There is of course a reason why toleration was replaced by justice during our modern history. It was because one can indeed have too much of it.

If you are always tolerant towards anyone and anything, justice becomes meaningless and you end up undermining the very foundation on which a fair society may be built. To put it simply: you cannot be unconditionally tolerant towards the intolerants without at some point becoming unjust towards the victims of the intolerants’ actions, as Locke already knew, when warning his fellow citizens against the Catholics. Yet today justice by itself may be equally problematic, for a Kantian world in which “fiat justitia, pereat mundus” (“let there be justice, though the world perish”) soon becomes an intolerant one, which makes peace unachievable. The world does perish if conflicting interpretations of justice are the only criterion to judge human actions. We see this in the Palestinian territories, where tit for tat continues to undermine any chance of a peaceful cohabitation.

So, before we apply justice, anyone’s justice, we need to exercise more toleration toward each other, albeit with moderation.

This means ensuring that any act of toleration does not force others to tolerate the tolerated. In other words, society should tolerate any action of which it disapproves, as long as this does not force others to put up with the consequences. It follows that we should be radically intolerant against all kinds of terrorism and anyone theorising or fostering violence, because they are not exercising their freedom but rather crashing the lives and liberties of others. Yet we should also be more tolerant and firmly respectful towards cultures, religions, beliefs and sensitivities that we may dislike, for this is the only way forward toward a peaceful world.

It has been remarked that the horrific, terrorist attack against Charlie Hebdo was an attack against freedom, and in particular freedom of speech. I disagree, not because this is not true, but because it is not the important truth.

Keep digging and it becomes clear that the barbaric act was even more inhumane than it already seemed. For it sought to undermine something more profound than freedom of speech, namely toleration, the most basic condition of possibility of any social interaction. To destroy toleration and any civility that comes with it, the terrorists attacked freedom of speech and murdered many innocent people. Yet freedom of speech itself remains collateral damage. It would be a mistake to react to such abominable attack with increased intolerance or disrespect towards values or ideas that we do not share or positively dislike.

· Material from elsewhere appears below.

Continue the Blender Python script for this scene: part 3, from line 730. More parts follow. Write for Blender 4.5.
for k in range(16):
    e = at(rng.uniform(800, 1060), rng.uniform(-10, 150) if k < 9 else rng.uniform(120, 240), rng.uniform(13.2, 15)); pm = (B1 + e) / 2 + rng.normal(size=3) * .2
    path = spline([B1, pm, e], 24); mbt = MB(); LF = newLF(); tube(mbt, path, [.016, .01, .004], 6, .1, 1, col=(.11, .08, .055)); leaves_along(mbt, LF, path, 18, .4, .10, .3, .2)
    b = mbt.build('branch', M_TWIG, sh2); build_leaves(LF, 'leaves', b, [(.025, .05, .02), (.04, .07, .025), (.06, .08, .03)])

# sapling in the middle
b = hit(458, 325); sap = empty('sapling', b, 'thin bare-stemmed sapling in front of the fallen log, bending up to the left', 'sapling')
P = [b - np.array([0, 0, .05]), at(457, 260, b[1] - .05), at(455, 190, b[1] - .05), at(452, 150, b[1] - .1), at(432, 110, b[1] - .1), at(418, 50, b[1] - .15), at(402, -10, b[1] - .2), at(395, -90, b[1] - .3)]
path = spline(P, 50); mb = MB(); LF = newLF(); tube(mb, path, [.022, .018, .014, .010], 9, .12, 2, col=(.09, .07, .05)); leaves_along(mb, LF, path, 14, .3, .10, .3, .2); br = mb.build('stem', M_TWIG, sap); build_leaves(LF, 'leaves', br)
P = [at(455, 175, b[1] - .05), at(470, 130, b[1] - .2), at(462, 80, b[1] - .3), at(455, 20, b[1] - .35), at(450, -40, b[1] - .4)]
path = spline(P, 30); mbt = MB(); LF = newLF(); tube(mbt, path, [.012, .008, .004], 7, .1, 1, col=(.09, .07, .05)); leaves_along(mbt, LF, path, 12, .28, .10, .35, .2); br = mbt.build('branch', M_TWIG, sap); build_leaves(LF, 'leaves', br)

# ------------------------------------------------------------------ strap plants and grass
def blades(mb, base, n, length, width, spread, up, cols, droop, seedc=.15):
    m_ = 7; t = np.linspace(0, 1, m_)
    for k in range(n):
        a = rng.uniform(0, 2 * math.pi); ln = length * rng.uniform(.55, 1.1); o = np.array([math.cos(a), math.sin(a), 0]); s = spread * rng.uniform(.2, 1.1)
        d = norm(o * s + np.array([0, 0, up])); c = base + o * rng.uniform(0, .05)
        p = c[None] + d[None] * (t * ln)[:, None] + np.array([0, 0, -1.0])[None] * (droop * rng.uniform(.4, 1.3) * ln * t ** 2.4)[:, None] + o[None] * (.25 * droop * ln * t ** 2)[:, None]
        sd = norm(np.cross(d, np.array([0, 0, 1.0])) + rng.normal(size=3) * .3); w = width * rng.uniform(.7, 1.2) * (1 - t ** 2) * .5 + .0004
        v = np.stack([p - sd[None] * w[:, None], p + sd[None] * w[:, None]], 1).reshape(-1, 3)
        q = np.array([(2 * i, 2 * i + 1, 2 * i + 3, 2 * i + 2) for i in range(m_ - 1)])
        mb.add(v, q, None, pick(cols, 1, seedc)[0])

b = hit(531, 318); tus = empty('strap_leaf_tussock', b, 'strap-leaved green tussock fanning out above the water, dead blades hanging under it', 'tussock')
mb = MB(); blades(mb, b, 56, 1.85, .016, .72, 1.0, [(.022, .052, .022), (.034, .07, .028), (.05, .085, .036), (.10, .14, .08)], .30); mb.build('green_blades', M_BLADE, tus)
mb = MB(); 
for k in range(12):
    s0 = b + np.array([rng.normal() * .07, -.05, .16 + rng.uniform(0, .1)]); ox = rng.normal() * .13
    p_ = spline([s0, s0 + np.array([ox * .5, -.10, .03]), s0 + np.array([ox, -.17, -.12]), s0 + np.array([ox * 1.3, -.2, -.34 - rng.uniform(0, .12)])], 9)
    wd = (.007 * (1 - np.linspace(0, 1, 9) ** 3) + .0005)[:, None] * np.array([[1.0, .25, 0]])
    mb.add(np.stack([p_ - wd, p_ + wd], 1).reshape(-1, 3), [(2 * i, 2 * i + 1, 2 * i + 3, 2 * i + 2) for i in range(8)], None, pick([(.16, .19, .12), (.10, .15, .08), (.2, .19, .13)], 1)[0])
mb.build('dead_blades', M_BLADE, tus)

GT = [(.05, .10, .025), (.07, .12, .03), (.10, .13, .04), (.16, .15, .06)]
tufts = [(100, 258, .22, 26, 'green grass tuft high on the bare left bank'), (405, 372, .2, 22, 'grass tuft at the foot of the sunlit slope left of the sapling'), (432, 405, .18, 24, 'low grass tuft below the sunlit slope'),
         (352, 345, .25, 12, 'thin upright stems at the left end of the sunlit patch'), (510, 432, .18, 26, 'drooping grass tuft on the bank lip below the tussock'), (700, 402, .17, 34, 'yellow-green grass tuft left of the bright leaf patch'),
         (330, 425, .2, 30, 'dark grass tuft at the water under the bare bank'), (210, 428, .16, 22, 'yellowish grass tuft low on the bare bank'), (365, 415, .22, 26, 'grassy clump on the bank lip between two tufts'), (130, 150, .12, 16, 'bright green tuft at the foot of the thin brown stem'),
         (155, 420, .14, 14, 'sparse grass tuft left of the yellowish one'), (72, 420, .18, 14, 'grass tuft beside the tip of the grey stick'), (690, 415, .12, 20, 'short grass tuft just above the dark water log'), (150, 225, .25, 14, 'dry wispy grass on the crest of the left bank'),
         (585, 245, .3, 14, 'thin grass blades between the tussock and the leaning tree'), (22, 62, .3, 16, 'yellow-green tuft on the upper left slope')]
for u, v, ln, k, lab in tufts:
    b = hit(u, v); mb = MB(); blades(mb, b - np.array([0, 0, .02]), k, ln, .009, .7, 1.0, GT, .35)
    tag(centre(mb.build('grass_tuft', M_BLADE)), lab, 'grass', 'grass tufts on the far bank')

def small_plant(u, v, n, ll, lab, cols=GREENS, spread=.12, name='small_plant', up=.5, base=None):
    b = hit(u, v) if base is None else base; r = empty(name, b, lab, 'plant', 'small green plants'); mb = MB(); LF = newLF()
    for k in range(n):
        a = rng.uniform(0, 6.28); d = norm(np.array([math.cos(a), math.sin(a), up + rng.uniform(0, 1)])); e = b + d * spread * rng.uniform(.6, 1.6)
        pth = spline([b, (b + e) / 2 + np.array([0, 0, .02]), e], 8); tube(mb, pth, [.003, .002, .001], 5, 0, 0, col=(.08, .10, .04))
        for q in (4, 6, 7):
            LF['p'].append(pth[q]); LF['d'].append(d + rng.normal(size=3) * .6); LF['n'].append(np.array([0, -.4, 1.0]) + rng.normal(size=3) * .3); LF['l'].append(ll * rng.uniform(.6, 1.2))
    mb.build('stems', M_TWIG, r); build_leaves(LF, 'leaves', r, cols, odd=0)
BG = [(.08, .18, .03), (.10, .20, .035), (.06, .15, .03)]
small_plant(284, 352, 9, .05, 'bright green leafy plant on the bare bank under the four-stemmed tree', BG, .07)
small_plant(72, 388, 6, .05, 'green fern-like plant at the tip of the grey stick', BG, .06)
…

Una delle tante manifestazioni a seguito dell’attentato. Credits: Gds.it

Of course justice must be done. But the long-term solution to uproot terrorism cannot be tougher justice at all costs. It must be more toleration, deeper respect, more mutual understanding. Terrorists will have achieved their goals if the backlash of their infamous actions will be social polarization and cultural crusades. We all have the right to go to hell our own way, as long as each of us goes unaccompanied.